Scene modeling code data

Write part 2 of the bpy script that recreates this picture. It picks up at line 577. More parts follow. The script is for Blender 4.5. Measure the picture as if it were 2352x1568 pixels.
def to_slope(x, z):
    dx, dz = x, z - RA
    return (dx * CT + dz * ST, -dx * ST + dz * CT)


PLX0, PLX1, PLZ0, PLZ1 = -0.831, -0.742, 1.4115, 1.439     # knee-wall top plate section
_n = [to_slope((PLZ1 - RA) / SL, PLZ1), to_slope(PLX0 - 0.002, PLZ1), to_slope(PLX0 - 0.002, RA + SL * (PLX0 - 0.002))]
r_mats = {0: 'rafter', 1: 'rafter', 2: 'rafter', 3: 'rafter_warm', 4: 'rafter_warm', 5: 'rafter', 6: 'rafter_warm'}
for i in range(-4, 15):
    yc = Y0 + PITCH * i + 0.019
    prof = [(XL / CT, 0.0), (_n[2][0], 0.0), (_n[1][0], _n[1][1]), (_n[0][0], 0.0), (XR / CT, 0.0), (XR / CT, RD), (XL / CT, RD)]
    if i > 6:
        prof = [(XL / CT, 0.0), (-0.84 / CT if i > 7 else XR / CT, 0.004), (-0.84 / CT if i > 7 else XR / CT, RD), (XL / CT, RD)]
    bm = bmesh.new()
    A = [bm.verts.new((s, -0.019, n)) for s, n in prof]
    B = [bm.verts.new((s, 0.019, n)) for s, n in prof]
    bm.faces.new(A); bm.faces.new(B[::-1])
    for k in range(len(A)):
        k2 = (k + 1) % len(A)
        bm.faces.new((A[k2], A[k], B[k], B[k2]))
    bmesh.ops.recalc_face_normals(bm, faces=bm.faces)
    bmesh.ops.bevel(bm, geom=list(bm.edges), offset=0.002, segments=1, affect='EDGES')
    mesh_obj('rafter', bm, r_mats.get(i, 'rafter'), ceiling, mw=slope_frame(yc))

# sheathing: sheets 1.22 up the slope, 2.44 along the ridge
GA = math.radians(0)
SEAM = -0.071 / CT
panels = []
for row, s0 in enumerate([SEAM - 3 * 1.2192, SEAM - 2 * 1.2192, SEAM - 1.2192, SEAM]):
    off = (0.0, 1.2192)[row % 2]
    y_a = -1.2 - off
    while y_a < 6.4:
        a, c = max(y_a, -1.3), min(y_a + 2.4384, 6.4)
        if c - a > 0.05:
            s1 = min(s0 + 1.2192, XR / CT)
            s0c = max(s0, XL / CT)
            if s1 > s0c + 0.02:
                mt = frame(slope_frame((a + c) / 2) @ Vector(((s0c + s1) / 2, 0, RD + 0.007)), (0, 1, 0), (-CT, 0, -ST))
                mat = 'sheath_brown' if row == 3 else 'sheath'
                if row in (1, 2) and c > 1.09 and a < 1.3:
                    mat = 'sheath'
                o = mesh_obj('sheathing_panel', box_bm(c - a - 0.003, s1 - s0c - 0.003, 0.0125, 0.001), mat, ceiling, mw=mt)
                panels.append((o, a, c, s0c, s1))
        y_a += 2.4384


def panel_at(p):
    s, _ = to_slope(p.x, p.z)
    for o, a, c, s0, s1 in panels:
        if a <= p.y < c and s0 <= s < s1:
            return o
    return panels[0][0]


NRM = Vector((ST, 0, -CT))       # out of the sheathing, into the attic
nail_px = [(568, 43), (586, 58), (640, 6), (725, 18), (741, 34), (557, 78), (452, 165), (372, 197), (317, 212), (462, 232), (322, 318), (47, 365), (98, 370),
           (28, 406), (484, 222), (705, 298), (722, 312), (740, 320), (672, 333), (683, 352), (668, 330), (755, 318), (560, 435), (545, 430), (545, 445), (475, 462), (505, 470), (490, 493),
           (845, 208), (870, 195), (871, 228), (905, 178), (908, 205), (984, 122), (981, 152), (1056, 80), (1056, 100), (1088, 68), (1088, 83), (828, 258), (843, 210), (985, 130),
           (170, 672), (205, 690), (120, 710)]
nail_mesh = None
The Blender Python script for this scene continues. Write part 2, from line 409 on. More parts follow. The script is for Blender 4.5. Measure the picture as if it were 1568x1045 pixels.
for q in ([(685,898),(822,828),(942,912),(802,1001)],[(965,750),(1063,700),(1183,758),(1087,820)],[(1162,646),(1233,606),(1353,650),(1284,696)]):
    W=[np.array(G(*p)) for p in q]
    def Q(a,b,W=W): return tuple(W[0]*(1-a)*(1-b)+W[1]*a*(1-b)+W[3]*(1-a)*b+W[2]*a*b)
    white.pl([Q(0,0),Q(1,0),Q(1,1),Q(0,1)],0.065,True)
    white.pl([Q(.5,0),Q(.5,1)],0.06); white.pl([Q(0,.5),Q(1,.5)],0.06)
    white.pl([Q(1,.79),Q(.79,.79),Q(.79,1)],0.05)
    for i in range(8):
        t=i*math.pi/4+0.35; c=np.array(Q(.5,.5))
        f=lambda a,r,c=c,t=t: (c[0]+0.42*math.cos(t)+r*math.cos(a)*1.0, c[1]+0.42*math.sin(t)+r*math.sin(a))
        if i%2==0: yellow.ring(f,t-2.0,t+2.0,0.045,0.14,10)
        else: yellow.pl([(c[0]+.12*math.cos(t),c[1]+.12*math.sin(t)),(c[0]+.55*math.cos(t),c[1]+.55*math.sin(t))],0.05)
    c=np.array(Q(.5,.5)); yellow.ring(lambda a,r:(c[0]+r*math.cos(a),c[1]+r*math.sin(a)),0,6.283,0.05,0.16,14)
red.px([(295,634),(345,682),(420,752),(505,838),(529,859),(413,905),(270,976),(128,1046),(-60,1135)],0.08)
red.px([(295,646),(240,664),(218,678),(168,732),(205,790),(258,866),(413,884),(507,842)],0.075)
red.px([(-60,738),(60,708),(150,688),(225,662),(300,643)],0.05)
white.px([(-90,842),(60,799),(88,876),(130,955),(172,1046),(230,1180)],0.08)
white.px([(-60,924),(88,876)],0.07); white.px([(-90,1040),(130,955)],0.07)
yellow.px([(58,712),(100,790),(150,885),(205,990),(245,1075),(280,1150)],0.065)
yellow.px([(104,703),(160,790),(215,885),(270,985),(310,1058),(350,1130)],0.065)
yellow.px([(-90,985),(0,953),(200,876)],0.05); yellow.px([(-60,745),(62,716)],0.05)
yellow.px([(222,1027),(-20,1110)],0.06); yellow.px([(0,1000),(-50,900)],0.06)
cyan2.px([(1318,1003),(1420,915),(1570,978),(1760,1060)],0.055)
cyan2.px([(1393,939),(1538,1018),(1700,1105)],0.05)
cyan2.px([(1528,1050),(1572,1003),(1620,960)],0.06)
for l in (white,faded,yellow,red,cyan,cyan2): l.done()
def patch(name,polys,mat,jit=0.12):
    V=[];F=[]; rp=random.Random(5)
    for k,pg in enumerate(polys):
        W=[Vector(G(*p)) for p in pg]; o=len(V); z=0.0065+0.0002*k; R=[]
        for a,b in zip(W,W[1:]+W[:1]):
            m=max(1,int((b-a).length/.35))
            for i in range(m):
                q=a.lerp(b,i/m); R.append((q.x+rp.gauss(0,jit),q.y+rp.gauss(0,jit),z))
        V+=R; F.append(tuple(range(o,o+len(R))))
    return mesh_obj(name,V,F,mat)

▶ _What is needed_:
Locate all lines in the listing above with the word "were". Copy them.

▶ _Result for this exercise_:
Write part 2 of the bpy script that recreates this picture. It picks up at line 577. More parts follow. The script is for Blender 4.5. Measure the picture as if it were 2352x1568 pixels.
The Blender Python script for this scene continues. Write part 2, from line 409 on. More parts follow. The script is for Blender 4.5. Measure the picture as if it were 1568x1045 pixels.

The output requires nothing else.